Comenzaba el drama poco antes de tus siete años, cuando te anunciaban, con cierta solemnidad, que, el día que los cumplieras, se te otorgaría velis nolis el uso de razón, lo que te permitiría en adelante merecer el infierno con tu propio esfuerzo. Pese a Borges, la desproporción indudable que supone arriesgar la salvación eterna por unas fugaces bellaquerías con Bartolilla detrás de la puerta, que decía Góngora, contenía una veraz admonición para lo que te quedase de existencia en el mundo contingente, donde decisiones en apariencia insignificantes te granjean sinsabores que duran a veces varias décadas. En tal sentido, la economía católica de la salvación constituía, incluso para los que después causaríamos baja en la Barca de San Pedro, un riguroso espejo de la vida humana.
En cuanto a la educación de la sexualidad, lo que más sigo agradeciendo a los venerables curas de mi infancia y mocedad es que no me la pretendieran educar en absoluto, bastándoles con prohibir su sola mención. Como los padres (asimismo católicos) tampoco solían pecar de explícitos sobre este asunto, la iniciación en su conocimiento corría a cargo de la horda viril, que nunca me defraudó. Y ese es el tipo de educación en valores que habría querido para mis hijos, algo no sólo al margen del currículum escolar, sino también de la familia. Una educación agonística y marcadamente empírica que se equilibrara dentro de los límites de una tradición de saberes irregulares y clandestinos, transmitida a veces mediante canciones guarras, pero orientada a la adquisición de virtudes cardinales y sentido del honor. Justo lo que hoy no aparece por parte alguna y que era habitual en la España de hace medio siglo.
No he conocido curas o religiosos pederastas. Que los hubiera o los haya es cosa que no voy a discutir. Su aparición como figura literaria se remonta, en nuestra lengua, al Lazarillo; es decir, a una novela impregnada de erasmismo, corriente intelectual cristiana, como se sabe, muy crítica con los vicios de los eclesiásticos. Quizá no estaría de sobra un poco más de audacia erasmista en la Iglesia actual, pero las perversiones verdaderamente preocupantes no están hoy en la Iglesia, sino en el frente contra la Iglesia.
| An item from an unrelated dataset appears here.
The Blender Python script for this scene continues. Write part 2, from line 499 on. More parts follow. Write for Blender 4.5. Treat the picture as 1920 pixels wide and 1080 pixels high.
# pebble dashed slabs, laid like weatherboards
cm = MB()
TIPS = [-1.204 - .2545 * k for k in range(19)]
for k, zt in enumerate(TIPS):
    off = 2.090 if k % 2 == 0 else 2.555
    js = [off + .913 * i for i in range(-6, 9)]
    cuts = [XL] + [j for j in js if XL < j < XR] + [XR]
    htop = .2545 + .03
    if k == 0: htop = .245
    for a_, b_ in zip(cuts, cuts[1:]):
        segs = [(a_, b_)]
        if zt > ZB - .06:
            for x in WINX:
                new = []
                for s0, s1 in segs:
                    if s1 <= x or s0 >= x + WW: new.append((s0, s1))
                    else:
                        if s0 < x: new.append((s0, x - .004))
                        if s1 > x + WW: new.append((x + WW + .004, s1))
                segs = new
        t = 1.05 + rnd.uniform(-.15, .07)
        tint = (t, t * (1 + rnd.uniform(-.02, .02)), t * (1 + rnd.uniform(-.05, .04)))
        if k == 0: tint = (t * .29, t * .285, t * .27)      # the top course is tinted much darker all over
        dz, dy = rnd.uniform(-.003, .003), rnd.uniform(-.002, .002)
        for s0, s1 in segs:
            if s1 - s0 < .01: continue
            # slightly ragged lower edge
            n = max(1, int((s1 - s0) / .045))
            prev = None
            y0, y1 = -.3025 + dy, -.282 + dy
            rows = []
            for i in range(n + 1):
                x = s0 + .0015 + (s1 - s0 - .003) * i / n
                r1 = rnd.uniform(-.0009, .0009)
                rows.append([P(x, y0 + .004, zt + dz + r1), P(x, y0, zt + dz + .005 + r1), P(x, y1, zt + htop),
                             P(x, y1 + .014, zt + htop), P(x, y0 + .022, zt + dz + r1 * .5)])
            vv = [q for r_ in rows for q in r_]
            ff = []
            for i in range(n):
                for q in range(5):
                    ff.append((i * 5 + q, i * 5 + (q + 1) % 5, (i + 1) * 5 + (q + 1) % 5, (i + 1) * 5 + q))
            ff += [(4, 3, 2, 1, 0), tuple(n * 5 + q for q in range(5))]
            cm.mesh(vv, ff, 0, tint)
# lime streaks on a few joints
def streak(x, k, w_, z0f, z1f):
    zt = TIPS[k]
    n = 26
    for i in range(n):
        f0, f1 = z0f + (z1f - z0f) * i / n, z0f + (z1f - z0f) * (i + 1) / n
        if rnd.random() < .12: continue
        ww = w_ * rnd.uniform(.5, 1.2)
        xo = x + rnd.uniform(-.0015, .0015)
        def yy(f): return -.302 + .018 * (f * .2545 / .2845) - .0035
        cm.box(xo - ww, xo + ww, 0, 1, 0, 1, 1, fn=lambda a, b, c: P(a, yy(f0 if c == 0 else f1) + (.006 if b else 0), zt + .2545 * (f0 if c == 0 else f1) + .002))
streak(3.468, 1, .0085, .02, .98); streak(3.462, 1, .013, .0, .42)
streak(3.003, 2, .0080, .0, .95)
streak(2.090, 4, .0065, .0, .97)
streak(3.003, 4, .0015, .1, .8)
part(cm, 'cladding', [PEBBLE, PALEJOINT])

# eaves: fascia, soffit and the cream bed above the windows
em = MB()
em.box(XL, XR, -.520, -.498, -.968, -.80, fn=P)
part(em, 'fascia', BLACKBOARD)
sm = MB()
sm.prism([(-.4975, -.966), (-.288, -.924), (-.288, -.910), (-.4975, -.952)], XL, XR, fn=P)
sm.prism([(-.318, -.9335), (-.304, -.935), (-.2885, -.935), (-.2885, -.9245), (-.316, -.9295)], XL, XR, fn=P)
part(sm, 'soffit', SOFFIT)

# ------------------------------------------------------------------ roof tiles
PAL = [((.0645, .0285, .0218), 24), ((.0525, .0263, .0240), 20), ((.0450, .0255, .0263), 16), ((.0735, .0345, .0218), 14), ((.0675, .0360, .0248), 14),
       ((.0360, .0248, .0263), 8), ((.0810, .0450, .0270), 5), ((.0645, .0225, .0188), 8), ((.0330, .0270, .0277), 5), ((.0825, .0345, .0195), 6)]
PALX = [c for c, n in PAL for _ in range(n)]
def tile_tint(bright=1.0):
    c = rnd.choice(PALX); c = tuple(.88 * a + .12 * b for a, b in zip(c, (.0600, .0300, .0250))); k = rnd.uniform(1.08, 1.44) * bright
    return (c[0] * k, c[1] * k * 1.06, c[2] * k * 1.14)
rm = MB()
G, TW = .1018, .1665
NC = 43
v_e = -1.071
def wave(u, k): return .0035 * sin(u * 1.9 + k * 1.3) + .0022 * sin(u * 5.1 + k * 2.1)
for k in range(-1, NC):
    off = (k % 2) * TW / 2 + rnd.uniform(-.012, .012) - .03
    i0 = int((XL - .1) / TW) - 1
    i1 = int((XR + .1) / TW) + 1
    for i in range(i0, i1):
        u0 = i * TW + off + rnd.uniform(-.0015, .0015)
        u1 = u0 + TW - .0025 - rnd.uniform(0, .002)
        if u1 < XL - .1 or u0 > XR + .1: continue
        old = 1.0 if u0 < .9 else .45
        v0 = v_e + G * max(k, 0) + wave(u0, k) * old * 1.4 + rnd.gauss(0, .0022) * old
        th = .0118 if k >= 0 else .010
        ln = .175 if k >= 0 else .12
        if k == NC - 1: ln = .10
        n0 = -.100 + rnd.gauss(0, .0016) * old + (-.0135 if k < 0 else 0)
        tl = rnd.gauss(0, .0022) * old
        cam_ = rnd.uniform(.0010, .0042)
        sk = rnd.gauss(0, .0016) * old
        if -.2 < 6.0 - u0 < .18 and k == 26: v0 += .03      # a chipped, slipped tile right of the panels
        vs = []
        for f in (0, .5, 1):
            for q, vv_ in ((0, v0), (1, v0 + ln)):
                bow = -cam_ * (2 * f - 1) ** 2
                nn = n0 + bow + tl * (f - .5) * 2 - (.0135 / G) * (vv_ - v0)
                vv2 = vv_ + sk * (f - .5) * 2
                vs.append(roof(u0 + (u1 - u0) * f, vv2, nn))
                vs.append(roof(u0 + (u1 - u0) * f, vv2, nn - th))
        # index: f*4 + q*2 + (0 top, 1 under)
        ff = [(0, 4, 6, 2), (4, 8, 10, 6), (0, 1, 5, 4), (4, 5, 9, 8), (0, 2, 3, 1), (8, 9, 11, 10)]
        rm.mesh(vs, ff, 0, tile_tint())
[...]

Si alguien no ve en el alboroto mediático que trata de presentar al clero católico como un nido de pedófilos corrompidos por el celibato una maniobra para desalentar la oposición de la Iglesia al matrimonio homosexual, a las legalizaciones del aborto y de la eutanasia, o a la alegre difusión cívica del preservativo entre los alumnos de secundaria, es que necesita operarse de cataratas.
En suma, a la Iglesia, desde mi radical distancia, le agradezco que me enseñara que los actos más nimios pueden tener consecuencias pavorosas; o sea, que hay que saber andar por la vida con pies de plomo. Y que, aun ponderando los desastres a que puede conducir la sexualidad ad libitum (con permiso del maestro Martín Ferrand), reservara los rapapolvos (nunca mejor dicho) para el confesionario. Más que los curas pederastas, especie minoritaria perseguida y en extinción, me preocupa la conversión de la pedagogía en pederastia a cargo del Estado, en lo que se va avanzando gracias a la implantación de programas de técnicas de masturbación y colocación de la goma higiénica, encomendados a corporaciones de especialistas perfectamente prescindibles, a los que Manolito, recadero de la frutería de mi barrio y auténtico hijo de rojo, no como otros, habría dado sopas con honda en un castellano digno de Delibes, sin necesidad de un puñetero máster en sexología.